• _Requirements_:
Your answer should be a single number: the count of lines that include the word "wide".

• _Extracted records_:
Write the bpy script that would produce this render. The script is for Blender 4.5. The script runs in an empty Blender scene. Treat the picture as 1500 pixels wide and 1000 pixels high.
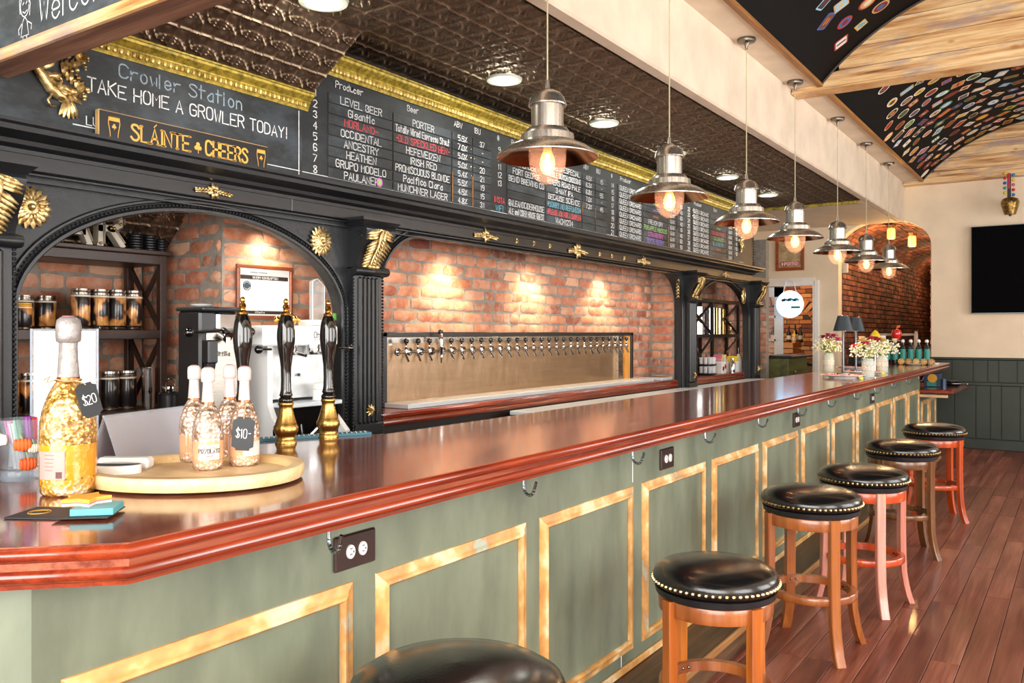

* * *

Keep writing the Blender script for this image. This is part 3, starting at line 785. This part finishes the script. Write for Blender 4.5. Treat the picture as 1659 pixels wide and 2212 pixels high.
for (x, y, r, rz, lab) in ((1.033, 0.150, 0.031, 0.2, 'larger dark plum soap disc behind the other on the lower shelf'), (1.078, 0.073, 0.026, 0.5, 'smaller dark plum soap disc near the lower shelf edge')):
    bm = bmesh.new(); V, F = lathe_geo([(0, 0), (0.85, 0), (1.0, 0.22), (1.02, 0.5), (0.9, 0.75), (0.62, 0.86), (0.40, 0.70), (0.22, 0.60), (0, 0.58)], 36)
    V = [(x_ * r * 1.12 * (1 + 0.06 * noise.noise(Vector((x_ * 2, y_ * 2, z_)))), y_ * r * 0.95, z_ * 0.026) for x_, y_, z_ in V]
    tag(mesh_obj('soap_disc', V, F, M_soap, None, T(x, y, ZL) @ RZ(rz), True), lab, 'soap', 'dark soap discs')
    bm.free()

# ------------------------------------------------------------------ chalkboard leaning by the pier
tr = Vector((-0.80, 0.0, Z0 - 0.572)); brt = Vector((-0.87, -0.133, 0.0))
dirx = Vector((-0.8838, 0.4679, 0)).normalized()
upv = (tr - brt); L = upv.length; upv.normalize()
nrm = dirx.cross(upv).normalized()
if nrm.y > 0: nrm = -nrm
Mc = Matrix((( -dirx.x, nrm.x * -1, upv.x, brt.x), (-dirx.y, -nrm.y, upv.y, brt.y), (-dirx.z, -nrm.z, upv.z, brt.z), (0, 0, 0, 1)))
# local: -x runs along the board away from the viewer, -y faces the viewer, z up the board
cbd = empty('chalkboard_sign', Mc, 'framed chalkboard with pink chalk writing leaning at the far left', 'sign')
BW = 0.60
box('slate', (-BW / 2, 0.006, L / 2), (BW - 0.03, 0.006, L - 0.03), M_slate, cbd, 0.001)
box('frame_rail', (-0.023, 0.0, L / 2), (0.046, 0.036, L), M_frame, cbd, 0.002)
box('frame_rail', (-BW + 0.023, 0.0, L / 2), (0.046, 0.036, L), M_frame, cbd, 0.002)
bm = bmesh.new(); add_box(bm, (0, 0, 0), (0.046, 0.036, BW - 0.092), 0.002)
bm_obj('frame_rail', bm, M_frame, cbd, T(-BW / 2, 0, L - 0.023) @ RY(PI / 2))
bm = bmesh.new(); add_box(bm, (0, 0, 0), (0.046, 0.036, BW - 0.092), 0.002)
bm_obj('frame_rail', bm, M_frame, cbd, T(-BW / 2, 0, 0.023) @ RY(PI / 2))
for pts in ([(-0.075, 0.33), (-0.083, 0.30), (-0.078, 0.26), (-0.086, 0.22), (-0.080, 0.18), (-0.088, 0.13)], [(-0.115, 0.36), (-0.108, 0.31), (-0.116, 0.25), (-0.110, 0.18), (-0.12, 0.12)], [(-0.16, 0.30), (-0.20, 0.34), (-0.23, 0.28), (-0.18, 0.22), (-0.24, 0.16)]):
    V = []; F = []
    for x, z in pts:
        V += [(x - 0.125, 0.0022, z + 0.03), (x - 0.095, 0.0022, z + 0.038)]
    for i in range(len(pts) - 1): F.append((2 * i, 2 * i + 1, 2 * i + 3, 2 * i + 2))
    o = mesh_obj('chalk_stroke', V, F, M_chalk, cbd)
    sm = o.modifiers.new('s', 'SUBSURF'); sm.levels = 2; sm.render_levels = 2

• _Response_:
2